— Exercise details —
Locate the line that contains "Write a Blender" and the line that contains "rng = np.random.default_rng(7);". Copy both of them exactly, together with every line between them, and no others.

(Saved entries)
※

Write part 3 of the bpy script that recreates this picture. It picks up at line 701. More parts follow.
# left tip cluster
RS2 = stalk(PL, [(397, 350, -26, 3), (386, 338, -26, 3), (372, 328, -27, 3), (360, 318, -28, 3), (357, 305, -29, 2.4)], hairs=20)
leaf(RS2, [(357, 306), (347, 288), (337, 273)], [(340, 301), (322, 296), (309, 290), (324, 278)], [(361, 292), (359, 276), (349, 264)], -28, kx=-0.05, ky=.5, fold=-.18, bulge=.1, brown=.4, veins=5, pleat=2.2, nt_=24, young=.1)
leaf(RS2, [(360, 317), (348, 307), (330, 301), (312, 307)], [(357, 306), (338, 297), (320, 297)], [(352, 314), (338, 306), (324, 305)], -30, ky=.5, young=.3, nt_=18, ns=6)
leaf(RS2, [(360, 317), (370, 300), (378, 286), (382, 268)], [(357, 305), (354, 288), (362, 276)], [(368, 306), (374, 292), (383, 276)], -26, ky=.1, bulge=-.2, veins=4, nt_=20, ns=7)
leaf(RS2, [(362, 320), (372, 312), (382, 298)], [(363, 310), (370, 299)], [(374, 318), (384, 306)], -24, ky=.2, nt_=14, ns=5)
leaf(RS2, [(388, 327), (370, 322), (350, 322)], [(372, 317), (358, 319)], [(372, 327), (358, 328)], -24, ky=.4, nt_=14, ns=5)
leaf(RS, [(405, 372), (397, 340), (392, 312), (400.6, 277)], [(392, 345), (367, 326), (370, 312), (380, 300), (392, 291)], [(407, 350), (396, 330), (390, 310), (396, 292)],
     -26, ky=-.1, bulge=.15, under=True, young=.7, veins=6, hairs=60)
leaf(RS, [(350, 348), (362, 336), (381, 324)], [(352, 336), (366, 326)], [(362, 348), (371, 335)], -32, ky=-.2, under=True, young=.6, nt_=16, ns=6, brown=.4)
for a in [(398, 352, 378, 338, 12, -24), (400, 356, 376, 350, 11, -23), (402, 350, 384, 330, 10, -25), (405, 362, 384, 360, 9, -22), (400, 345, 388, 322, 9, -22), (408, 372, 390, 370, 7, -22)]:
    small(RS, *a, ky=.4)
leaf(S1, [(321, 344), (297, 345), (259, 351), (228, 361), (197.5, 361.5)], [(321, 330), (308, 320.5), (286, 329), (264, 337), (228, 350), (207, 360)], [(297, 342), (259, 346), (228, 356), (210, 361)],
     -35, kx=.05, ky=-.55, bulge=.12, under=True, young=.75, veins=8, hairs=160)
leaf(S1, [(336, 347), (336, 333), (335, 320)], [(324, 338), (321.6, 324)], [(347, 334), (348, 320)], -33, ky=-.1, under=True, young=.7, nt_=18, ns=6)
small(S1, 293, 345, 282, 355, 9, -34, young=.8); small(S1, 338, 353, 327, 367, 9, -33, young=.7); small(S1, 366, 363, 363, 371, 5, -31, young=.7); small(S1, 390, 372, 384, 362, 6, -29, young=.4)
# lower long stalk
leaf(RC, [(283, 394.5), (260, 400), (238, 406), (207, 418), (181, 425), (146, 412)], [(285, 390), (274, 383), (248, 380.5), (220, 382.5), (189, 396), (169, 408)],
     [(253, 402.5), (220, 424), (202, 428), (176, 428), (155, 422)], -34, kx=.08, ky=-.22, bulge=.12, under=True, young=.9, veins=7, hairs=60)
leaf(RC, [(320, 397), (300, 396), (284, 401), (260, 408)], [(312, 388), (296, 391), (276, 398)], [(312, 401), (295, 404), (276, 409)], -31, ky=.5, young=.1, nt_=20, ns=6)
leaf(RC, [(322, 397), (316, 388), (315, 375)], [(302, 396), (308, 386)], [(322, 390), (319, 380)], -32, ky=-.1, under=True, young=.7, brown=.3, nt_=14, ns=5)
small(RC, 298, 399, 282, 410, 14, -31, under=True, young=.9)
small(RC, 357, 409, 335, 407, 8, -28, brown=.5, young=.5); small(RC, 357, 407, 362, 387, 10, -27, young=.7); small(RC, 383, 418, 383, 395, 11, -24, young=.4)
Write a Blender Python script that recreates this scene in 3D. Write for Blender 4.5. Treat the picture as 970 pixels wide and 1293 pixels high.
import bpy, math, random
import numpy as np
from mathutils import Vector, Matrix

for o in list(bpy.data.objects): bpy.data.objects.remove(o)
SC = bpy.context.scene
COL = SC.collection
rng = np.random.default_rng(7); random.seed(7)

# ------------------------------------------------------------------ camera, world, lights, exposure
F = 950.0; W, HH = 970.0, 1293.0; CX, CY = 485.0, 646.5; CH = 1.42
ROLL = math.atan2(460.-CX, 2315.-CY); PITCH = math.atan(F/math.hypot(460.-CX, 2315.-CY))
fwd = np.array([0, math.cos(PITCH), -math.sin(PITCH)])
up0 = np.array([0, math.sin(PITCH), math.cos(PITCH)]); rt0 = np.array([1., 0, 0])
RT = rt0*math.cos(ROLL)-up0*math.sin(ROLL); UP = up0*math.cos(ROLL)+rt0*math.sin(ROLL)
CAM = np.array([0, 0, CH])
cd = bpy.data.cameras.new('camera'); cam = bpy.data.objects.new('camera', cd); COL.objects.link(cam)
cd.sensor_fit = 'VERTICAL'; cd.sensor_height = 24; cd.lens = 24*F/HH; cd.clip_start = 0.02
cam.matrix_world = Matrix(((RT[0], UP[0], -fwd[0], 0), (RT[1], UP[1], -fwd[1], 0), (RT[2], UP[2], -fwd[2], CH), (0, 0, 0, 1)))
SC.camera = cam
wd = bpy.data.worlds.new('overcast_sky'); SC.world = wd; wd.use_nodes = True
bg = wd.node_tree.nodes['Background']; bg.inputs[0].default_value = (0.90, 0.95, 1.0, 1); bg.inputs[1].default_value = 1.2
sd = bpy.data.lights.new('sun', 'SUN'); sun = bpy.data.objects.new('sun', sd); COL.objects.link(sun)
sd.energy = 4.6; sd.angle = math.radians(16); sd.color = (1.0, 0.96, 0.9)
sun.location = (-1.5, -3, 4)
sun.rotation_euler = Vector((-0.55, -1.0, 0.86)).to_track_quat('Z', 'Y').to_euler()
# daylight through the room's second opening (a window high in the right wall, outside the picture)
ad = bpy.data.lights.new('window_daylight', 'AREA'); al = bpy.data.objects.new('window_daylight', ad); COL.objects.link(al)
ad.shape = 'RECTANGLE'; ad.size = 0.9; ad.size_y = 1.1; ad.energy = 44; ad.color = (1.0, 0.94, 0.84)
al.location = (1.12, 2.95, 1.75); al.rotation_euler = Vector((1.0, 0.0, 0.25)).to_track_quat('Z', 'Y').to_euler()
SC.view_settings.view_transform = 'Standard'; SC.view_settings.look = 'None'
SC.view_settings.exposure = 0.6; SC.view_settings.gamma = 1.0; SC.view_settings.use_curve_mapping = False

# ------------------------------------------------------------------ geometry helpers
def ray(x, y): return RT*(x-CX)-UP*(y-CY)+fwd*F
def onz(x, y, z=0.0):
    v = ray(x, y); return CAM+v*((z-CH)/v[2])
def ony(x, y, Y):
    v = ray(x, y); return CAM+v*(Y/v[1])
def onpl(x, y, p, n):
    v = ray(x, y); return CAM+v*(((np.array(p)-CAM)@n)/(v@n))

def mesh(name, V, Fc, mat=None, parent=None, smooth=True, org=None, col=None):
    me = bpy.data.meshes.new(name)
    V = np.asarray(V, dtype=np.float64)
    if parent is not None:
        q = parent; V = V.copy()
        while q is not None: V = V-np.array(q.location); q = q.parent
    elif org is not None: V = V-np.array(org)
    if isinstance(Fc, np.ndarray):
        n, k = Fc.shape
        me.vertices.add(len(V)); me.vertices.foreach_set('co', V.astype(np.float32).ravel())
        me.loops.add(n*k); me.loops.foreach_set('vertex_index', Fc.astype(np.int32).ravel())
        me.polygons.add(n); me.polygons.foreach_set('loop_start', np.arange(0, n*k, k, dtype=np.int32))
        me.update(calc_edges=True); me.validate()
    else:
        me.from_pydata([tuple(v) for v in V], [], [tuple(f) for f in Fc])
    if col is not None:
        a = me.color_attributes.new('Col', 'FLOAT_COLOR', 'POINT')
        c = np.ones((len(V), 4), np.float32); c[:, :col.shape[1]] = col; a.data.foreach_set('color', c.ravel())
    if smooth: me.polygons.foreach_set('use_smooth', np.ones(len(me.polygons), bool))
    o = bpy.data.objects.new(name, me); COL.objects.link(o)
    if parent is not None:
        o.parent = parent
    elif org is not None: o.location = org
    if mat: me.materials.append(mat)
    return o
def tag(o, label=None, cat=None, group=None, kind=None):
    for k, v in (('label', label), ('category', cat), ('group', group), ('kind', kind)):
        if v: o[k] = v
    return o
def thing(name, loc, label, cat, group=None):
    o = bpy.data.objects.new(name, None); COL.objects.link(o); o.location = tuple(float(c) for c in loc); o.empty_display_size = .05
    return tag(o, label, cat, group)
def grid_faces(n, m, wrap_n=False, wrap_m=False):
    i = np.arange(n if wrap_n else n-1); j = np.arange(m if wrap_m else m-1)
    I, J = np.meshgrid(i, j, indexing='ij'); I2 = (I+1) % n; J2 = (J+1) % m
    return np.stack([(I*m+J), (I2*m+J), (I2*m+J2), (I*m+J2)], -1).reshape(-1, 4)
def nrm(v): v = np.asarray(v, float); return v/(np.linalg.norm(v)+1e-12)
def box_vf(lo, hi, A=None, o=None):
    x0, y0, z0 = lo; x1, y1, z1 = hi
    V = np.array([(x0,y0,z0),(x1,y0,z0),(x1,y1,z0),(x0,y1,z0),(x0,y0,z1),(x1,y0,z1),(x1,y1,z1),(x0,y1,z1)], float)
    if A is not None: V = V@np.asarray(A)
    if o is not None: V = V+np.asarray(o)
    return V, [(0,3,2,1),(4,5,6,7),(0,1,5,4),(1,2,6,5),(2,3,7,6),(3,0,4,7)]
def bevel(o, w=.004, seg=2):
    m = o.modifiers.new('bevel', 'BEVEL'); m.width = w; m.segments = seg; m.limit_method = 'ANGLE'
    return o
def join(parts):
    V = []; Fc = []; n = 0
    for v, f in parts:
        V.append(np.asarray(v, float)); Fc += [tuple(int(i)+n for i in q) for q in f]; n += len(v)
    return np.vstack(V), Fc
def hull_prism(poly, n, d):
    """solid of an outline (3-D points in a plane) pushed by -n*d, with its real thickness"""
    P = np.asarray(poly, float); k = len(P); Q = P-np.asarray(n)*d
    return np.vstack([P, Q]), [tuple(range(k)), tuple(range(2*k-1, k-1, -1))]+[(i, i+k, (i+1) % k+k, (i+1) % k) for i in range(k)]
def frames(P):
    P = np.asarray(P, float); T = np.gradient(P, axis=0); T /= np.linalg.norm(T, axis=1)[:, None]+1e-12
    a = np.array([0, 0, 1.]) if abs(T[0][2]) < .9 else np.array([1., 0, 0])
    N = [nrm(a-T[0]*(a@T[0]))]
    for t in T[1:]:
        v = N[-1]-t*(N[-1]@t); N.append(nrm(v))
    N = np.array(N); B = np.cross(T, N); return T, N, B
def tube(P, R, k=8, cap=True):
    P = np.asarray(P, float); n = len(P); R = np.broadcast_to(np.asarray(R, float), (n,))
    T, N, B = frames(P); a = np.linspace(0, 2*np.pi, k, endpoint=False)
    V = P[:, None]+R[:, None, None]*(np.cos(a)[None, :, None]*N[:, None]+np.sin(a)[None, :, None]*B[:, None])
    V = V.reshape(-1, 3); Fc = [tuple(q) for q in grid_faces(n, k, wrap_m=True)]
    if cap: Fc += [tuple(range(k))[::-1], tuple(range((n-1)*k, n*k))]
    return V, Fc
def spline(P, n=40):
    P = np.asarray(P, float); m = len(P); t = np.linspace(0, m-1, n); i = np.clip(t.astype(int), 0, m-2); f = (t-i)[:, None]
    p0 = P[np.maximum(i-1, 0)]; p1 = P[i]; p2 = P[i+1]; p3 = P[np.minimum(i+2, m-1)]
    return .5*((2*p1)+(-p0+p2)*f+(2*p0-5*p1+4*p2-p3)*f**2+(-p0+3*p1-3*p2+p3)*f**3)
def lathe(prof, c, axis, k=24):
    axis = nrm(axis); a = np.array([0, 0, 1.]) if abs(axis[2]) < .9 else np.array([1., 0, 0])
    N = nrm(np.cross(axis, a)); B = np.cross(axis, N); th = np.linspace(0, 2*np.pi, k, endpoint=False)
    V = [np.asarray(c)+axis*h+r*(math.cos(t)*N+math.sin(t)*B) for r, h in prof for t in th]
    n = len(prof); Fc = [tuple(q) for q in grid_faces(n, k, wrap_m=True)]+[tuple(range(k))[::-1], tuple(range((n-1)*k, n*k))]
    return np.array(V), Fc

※

— Task response —
Write a Blender Python script that recreates this scene in 3D. Write for Blender 4.5. Treat the picture as 970 pixels wide and 1293 pixels high.
import bpy, math, random
import numpy as np
from mathutils import Vector, Matrix

for o in list(bpy.data.objects): bpy.data.objects.remove(o)
SC = bpy.context.scene
COL = SC.collection
rng = np.random.default_rng(7); random.seed(7)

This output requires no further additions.